The scorecard thus far appeared to be that the state attorneys general were the only group moving forward against the foreclosure fraud, but the bold promises of criminal prosecutions were quickly recanted. Instead, a 27 page outline of their settlement demands was leaked. As we discussed, it was a disappointment. Virtually all of it merely insisted that banks obey existing law. It has only two new requirements. One was ending dual track (if a bank is entering into a modification discussion or program with a borrower, it cannot keep moving forward in parallel with a foreclosure). The other was “single point of contact,” meaning having one person at the bank serve as case manager and be the interface with the borrower. We deemed that to be operationally unworkable even if the banks had their records and systems working well. And if they got those in order, borrowers would not need a designated person to make sure a modification request was handled properly.

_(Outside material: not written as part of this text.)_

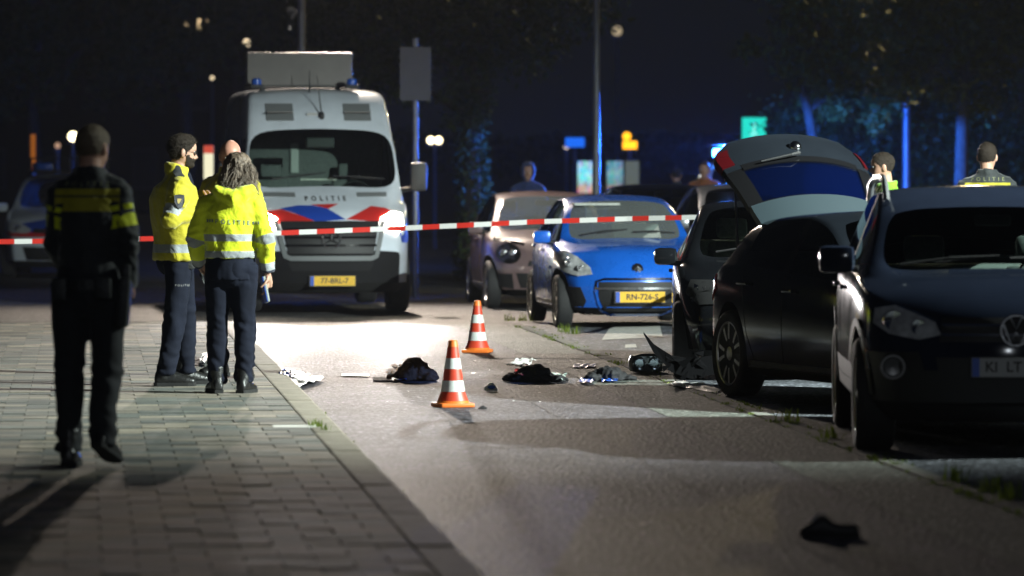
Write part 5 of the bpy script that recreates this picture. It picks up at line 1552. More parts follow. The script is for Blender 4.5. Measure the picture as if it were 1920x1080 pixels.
# ---------------------------------------------------------------- bearded officer in profile
def officer_beard():
    e = place_person(330, 722, radians(-72), 1.055, 'bearded man with glasses in yellow police coat seen from the side')
    J = skeleton(hiL=(-.09, .02, .93), hiR=(.095, 0, .93), knL=(-.12, .10, .50), anL=(-.12, .10, .09), knR=(.11, -.03, .50), anR=(.12, -.10, .09), toeL=(-.1, 1), toeR=(.18, 1),
                 elR=(.255, -.10, 1.19), wrR=(.13, .17, 1.27), elL=(-.235, .02, 1.17), wrL=(-.20, .16, .98), chest=(0, -.015, 1.32), neck=(0, .0, 1.50), head=(0, .035, 1.56))
    M = head_xf(J, yaw=-.10, pitch=-.10)
    make_body(J, e, M, M_SKIN, [(J['wrR'] + Vector((-.02, .02, .02)), Vector((-.5, .5, .5)), Vector((-.3, -.6, 0)), 1, .9), (J['wrL'], Vector((.1, .5, -.8)), Vector((1, 0, 0)), 1, .5)], .058)
    hmask = lambda a, z: z > interp([(0, .185), (.5, .19), (.8, .175), (1.05, .145), (1.3, .12), (1.45, .085), (1.7, .085), (1.9, .06), (pi, .035)], a)
    hs = shell(M, lambda a, z: z > interp([(0, .185), (.5, .19), (.8, .175), (1.05, .145), (1.3, .12), (1.45, .085), (1.7, .085), (1.9, .06), (pi, .035)], a), lambda a, z: .004 + .010 * smoothstep(.14, .22, z), 'hair', M_HAIRD, e)
    tufts(M, hmask, 1300, .022, M_HAIRD, hs, 2, .008)
    shell(M, lambda a, z: z < .075 and a < 1.35 and z > .004 and (z < interp([(0, .045), (.25, .05), (.4, .072), (1.3, .10)], a) or (a < .35 and .064 < z < .074)) or (1.1 < a < 1.3 and z < .095 and z > .03), lambda a, z: .005, 'beard', M_HAIRD, e)
    eyes(M, e)
    g = MB(); fr = mat('spectacle_frame', (.05, .05, .05), .3, .5)
    for s in (-1, 1):
        g.tube([M @ Vector((s * .034 + .021 * cos(2 * pi * k / 14), .100 - .004 * abs(cos(2 * pi * k / 14)), .116 + .016 * sin(2 * pi * k / 14))) for k in range(15)], .0018, 5)
        g.tube([M @ Vector((s * .055, .096, .120)), M @ Vector((s * .079, .0, .118))], .0018, 5)
    g.tube([M @ Vector((-.013, .10, .118)), M @ Vector((.013, .10, .118))], .0018, 5)
    go = g.build('spectacles', fr, e)
    for s in (-1, 1): MB().add([M @ Vector((s * .034 + .019 * cos(2 * pi * k / 14), .0995, .116 + .0145 * sin(2 * pi * k / 14))) for k in range(14)], [list(range(14))]).build('lens', M_CLEAR, go)
    m = cloth_mat('coat_yellow', (0.46, 0.40, 0.008), [(.952, 1.012, TAPE)], [(.62, .92, TAPE)])
    make_trousers(J, e, M_NAVY, 1.05, 5); make_boots(J, e)
    # dark vest under the open coat
    vs = MB(); n = 18; vs.rings([[Vector((rx * cos(2 * pi * k / n), .03 + ry * sin(2 * pi * k / n), z)) for k in range(n)] for z, rx, ry in ((.90, .15, .135), (1.1, .15, .135), (1.3, .15, .135), (1.45, .10, .10), (1.53, .065, .075))])
    link('vest', remeshed(vs, .014, 3), M_NAVY, e, True)
    jk, arms = make_jacket(J, e, m, hem=.895, bulk=1.16, collar=.075, seed=9)
    bv = bvh_of(jk); d = Vector((-1, 0, 0))
    # shoulder shield, epaulette, pocket band
    c = arms['R'][0].lerp(arms['R'][1], .42)
    sh = [(.0, .05), (.036, .045), (.038, -.005), (.02, -.042), (0, -.055), (-.02, -.042), (-.038, -.005), (-.036, .045)]
    V = []
    for y, z in sh:
        h = bv.ray_cast(Vector((1, c.y + y, c.z + z)), d); V.append((h[0] if h[0] is not None else Vector((.3, c.y + y, c.z + z))) + Vector((.016, 0, 0)))
    so = MB().add(V, [list(range(8))]).build('shoulder_badge', M_BADGE, e)
    em = [p.lerp(sum(V, Vector()) / 8, .55) + Vector((.003, 0, 0)) for p in V]
    MB().add(em, [list(range(8))]).build('badge_emblem', mat('emblem_gold', (.42, .33, .10), .5), so)
    up = Vector((0, 0, -1)); s0 = arms['R'][0]
    quad_on(bv, [(s0.x - .09, s0.y - .035, 1.6), (s0.x + .01, s0.y - .035, 1.6), (s0.x + .01, s0.y + .03, 1.6), (s0.x - .09, s0.y + .03, 1.6)], up, M_NAVY2, 'epaulette', e, .006)
    badge_on(bvh_of([o for o in e.children if o.name.startswith('trousers')][0]), Vector((.11, .0, .72)), d, 'POLITIE', .022, mat('pocket_letter', (.3, .3, .3), .7), 'lettering', e, Vector((0, 1, 0)), Vector((0, 0, 1)), 1.6)
    MB().box((.17, .06, .90), (.05, .08, .13), bev=.02).build('pouch', M_GEAR, e, 50)
    MB().tube([(.18, .10, .88), (.20, .14, .80), (.19, .16, .74), (.18, .13, .80)], .008, 6).build('key_cord', M_GEAR, e)
    return e
officer_beard()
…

There was also a rumor, which was connected to the AG negotiations, that the banks would be asked to make mortgage modifications at their own expense, and the number $20 billion was bandied about. The AGs and the Federal regulators seemed to be collaborating closely, which we also objected to; the state and Federal issues are very different. The idea that the banks would be pressured to make mods has gotten a huge amount of pushback in the media and from Republican legislators; there appears to be a full bore PR salvo underway.
Now notice all these ideas are being evaluated in a vacuum. We don’t know what liability the banks would be released from (the legal term is what form of release they would receive). Nor do we or the regulators have an even remotely adequate understanding of all the bad stuff the banks did. The media and anti-foreclosure attorneys have reported on various abuses, most importantly, servicer driven foreclosures, in which the borrower has either made all his payments, or perhaps been late on one or two, and impermissible application of payment, fee pyramiding and junk fees quickly drive a minor arrearage that most borrowers could correct into a foreclosure."
Read the whole thing, it is very interesting in regards to the role the WH feels it has regarding the banks and use of the rule of law to keep them in line. It also outlines the utter incapability of actual effectiveness that such often proudly trumpeted programs have that are initiated by the policy-makers therein. It's a defining characteristic of too little too late. And, gee-- you mind not bringing up such unpleasantness? It's breaking my concentration on looking forward and winning the future and stuff.